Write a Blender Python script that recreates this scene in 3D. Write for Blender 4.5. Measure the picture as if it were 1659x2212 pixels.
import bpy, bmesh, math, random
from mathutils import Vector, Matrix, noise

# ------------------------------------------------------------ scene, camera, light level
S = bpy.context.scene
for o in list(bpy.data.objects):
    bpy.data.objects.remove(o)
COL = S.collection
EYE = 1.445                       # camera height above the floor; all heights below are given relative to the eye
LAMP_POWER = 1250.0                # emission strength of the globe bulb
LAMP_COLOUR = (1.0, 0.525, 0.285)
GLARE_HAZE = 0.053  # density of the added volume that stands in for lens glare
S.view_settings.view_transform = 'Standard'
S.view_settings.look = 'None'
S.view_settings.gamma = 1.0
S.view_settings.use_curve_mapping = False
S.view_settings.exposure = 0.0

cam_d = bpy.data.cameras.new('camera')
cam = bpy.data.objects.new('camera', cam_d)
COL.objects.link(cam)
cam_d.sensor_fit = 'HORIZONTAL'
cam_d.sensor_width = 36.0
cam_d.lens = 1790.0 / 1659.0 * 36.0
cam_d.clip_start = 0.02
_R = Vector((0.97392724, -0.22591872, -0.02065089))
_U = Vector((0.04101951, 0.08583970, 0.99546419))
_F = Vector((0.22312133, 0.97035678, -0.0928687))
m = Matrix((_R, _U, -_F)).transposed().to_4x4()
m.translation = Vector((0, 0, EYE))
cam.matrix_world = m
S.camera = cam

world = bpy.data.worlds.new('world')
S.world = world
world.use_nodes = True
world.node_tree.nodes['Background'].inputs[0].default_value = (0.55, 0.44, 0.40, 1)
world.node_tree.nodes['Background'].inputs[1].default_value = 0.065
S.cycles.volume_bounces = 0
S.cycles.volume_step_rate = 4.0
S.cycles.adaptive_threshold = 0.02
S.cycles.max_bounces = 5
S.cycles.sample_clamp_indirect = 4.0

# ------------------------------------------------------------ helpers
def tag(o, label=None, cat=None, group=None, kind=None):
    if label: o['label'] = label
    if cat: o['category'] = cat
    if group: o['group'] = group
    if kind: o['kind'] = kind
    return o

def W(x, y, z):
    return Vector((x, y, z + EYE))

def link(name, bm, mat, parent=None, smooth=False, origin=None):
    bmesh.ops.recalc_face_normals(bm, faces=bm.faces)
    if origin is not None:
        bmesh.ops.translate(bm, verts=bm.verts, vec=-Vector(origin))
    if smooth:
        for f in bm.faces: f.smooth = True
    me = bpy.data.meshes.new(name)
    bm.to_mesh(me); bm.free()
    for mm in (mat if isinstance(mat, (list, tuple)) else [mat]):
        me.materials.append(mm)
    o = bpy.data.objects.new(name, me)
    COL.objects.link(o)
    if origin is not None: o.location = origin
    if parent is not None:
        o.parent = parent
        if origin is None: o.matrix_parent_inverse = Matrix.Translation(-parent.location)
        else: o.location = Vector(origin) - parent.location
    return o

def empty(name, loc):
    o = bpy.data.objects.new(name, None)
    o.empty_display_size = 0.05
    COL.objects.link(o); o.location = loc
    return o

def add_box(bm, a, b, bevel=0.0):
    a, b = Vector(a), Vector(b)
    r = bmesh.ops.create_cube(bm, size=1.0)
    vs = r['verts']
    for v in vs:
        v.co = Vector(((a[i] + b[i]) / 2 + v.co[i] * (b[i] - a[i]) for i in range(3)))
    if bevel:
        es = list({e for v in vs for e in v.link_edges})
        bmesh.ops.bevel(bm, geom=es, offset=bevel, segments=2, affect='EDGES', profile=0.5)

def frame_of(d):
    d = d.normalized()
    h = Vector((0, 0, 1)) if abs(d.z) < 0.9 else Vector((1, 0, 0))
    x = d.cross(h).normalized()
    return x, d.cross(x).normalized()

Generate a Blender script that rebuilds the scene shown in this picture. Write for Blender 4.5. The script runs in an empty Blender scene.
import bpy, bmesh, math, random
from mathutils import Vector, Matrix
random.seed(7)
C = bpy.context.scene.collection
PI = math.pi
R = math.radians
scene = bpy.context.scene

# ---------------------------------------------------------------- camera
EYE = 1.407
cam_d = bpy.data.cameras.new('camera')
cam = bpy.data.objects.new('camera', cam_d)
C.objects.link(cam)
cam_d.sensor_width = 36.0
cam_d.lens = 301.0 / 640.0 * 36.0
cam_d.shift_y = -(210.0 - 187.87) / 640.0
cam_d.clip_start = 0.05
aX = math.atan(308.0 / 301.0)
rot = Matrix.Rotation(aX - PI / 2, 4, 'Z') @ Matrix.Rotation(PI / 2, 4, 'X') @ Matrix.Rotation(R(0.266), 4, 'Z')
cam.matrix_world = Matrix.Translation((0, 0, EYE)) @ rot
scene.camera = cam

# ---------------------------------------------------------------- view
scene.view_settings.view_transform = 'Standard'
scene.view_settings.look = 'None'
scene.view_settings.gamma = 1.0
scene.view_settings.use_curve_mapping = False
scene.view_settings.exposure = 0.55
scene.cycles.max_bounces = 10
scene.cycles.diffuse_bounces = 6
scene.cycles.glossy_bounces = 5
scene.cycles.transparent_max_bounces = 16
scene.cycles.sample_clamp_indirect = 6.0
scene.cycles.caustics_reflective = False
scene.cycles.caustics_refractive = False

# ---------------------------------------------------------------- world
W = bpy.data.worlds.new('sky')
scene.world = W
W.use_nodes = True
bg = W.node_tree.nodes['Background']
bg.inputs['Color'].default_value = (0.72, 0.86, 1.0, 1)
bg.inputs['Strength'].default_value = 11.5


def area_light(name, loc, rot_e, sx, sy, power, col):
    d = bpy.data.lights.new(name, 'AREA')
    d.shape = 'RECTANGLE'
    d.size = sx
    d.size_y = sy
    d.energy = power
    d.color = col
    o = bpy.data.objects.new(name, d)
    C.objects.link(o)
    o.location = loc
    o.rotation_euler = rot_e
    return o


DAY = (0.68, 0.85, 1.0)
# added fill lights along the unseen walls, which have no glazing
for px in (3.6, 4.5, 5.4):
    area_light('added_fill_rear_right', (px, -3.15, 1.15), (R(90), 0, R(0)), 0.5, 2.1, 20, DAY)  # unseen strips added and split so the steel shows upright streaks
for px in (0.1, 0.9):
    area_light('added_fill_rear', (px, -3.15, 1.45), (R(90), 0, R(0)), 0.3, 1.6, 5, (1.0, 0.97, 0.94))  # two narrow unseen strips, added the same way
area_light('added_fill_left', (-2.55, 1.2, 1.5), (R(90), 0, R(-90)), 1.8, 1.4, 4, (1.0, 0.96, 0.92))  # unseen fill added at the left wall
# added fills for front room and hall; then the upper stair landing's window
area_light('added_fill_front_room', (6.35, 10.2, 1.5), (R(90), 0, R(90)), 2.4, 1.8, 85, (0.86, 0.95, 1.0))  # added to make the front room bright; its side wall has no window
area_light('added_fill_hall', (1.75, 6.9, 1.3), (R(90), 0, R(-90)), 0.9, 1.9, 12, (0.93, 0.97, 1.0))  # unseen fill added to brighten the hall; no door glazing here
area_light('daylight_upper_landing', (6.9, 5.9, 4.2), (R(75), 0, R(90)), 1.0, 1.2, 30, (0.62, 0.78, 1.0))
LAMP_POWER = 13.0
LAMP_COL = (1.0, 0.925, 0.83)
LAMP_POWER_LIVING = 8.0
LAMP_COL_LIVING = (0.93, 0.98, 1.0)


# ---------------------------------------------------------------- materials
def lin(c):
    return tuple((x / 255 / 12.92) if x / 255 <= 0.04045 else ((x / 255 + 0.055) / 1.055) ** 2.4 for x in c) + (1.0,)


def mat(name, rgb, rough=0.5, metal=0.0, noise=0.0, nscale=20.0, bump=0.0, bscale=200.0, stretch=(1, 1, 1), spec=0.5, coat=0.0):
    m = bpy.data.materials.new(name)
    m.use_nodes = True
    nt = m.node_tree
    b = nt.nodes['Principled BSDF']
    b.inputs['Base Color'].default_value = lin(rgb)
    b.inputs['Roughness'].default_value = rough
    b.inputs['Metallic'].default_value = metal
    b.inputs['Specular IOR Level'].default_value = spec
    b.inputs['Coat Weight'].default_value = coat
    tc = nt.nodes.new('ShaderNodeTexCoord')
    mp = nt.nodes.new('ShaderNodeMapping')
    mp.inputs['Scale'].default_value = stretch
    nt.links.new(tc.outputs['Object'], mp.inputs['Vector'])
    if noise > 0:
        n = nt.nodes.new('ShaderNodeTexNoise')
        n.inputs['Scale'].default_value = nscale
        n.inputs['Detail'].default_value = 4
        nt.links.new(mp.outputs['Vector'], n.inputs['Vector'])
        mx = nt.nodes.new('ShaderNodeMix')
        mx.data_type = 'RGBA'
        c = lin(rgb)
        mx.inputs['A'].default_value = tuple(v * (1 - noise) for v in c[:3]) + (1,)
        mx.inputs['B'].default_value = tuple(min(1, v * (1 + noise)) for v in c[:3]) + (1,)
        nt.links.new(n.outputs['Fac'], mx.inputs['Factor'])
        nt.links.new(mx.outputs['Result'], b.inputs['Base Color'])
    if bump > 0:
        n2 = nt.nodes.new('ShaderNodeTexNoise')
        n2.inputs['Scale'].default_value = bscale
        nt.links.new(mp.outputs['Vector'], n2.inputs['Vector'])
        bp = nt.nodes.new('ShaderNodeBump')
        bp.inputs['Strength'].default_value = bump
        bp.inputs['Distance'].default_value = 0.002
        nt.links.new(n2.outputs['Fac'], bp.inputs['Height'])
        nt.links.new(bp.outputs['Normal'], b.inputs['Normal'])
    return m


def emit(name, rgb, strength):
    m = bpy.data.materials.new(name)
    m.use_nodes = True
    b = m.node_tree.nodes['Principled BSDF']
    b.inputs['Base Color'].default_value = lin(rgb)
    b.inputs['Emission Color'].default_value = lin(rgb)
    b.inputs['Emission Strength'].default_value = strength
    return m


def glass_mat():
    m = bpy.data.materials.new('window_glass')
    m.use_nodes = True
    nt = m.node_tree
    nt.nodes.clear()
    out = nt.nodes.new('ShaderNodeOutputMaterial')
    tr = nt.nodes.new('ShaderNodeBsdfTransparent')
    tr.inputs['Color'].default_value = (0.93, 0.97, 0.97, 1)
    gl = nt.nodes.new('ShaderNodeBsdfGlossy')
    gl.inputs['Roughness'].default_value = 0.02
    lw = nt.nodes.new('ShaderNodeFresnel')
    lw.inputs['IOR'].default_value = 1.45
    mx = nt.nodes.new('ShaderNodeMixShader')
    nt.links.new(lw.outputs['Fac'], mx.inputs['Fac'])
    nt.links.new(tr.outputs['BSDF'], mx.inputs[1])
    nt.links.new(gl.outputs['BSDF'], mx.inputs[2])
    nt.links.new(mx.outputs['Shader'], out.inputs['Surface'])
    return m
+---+
* PROBLEM STATEMENT: Using the entries above, return exactly the lines from the line with "Generate a Blender" to the line with "scene = bpy.context.scene", counting both of those lines.

* SOLUTION FOR THIS EXERCISE:
Generate a Blender script that rebuilds the scene shown in this picture. Write for Blender 4.5. The script runs in an empty Blender scene.
import bpy, bmesh, math, random
from mathutils import Vector, Matrix
random.seed(7)
C = bpy.context.scene.collection
PI = math.pi
R = math.radians
scene = bpy.context.scene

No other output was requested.